Increasing the Flexibility of the Pension Loans Scheme

The Government will provide $21.2 million over four years from 2021-22 to improve the uptake of the Pension Loans Scheme by: allowing participants to access up to two lump sum advances in any 12-month period, up to a total value of 50 per cent of the maximum annual rate of the Age Pension

introducing a No Negative Equity Guarantee so borrowers will not have to repay more than the market value of their property raising awareness of the Pension Loans Scheme through improved public messaging and branding.


Aged care

Whole-of-government response to Royal Commission into Aged Care Quality and Safety

The Government will provide $17.7 billion over 5 years as a whole-of-government response to the recommendations of the Royal Commission into Aged Care Quality and Safety to improve safety and quality and the availability of aged care services.

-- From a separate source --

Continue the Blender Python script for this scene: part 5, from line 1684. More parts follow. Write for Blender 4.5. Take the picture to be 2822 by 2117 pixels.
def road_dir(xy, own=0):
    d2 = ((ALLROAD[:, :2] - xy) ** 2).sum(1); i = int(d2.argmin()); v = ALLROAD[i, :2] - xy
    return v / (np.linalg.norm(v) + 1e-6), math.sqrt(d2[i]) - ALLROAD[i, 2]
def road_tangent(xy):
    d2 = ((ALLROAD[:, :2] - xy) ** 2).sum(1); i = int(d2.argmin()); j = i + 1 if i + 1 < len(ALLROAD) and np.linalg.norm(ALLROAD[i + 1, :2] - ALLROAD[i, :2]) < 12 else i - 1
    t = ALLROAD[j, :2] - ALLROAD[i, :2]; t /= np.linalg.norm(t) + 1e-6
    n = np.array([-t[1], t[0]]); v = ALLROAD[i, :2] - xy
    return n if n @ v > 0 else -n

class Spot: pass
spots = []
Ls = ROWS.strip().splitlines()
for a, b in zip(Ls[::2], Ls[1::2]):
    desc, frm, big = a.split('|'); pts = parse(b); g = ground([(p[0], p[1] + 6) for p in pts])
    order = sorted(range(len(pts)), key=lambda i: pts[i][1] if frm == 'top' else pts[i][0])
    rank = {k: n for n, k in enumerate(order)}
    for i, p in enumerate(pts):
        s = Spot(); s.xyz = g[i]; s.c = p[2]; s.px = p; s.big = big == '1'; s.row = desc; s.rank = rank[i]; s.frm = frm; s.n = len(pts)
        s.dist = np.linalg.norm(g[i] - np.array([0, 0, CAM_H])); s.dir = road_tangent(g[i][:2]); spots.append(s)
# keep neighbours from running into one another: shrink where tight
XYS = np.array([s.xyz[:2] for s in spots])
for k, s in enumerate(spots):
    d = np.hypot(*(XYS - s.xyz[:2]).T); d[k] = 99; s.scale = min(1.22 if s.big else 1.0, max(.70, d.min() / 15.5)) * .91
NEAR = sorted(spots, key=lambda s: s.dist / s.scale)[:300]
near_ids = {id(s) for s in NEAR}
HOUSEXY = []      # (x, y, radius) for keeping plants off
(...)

The funding includes:

  • improvements in governance and regional access, including funding to develop a new aged care Act to replace both the Aged Care Act 1997 and the Aged Care Quality and Safety Commission Act 2018

  • a range of measures to support home care, including funding to develop a new home care program and to release 80,000 additional home care packages over two years from 2021-22

  • a range of measures to improve residential aged care quality and safety, including a new star rating system to provide senior Australians, their families and carers with information to make comparisons on quality and safety performance of aged care providers

  • reforms to residential aged care services and sustainability, including a new Government-funded Basic Daily Fee supplement of $10 per resident per day, funding to implement the new funding model, the Australian National Aged Care Classification (AN-ACC), and implementation of a new Refundable Accommodation Deposit (RAD) Support Loan Program; and

  • a range of measures to grow and upskill the aged care workforce.